Captain’s Blog

Killer Whales, Humpback Whales, Seals and Sea Lions

September 1, 2018

It was another glorious morning on the Strait of Juan de Fuca as we cruised out of the harbour, past Trial Island Lighthouse, the Victoria Golf Course and Discovery and Chatham Islands. We made our way north into Haro Strait where we ended up just past Battleship Island when we started to see the tall, black fins of killer whales!

A quick glance around and it became apparent that we were visiting two different Bigg’s (transient) killer whale families. Because these orcas hunt seals, sea lions and porpoises, they live in small groups called matrilineal. But they often come together to socialize, mate and hunt together. A tiny fin surfaced beside Mom and everyone on board swooned.

We got a real close-up of one family as they surprised everyone when they popped up behind an island we were passing while watching the other family on the opposite side of the boat! The little calf in this group was adorable! They look so small, yet this one was likely over 600 pounds!

Once we left the killer whales, we spotted their favourite meal at Battleship Island and through the Chain Islands- Harbour Seals! They are the most abundant marine mammal along our coastline and they feed our growing Bigg’s killer whales. Nature always carries a fine balance between predator and prey, but they are both very important to each other. They looked back at us or slept on the rocks, content to be safe on land.
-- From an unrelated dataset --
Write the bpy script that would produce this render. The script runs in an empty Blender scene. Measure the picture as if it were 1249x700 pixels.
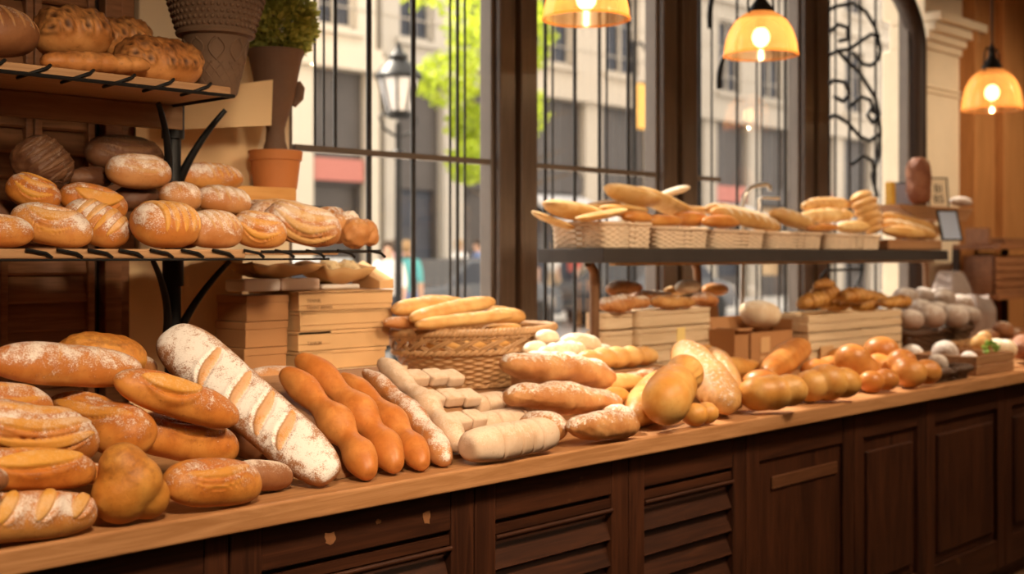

Another great morning was in the books!

We left the harbour curious to see what we might find southwest of the city as we knew the Bigg’s killer whales we seen in the morning had moved away from our area. With the abundance of wildlife that call the Salish Sea home, there is always a good chance someone else is out there!

We didn’t have to go far- only 9 nautical miles- when we were elated to find L-pod orcas at Race Rocks Lighthouse! With Chinook salmon runs at extreme lows, we have seen lots of J-pod this summer, but we haven’t had many days with L or K pods! We were so excited to see the familiar fins of the L-12 matriline- Mega, Matia, Calypso and Windsong were all identified within a couple surfacings. Another big, straight fin popped up with the group- it was Mystery who travels with the L-12 family because he does not have any other immediate family. You can see he has been adopted, being welcomed with open flippers!

After spending time with the greatly missed Southern Residents, we went to check out Race Rocks Lighthouse where we spotted all kinds of furry creatures. Be sure to check out the photos from this trip because we were able to get shots of three different species in one picture- Steller sea lions, a Harbour Seal and Ollie the Sea Otter! Below the lighthouse, we also enjoyed the sights and sounds, but maybe not smells, of California sea lions mixed in with the bigger Steller sea lions. One Steller male had quite the runny nose, and appeared to be solving the nasty drip with his tongue! Yuck!

The fun was not over as we soon found a humpback just beside the lighthouse islets! It was doing some zig-zagging as it appeared to be diving for big gulps of food. Humpbacks consume 1 t o3 tons of food a day right now, so they need to work hard at eating! We will get them here for a few more months before they begin their long journey south to either Mexico, Hawaii or Costa Rica. It was an event filled afternoon that will be in all our memories for a very long time.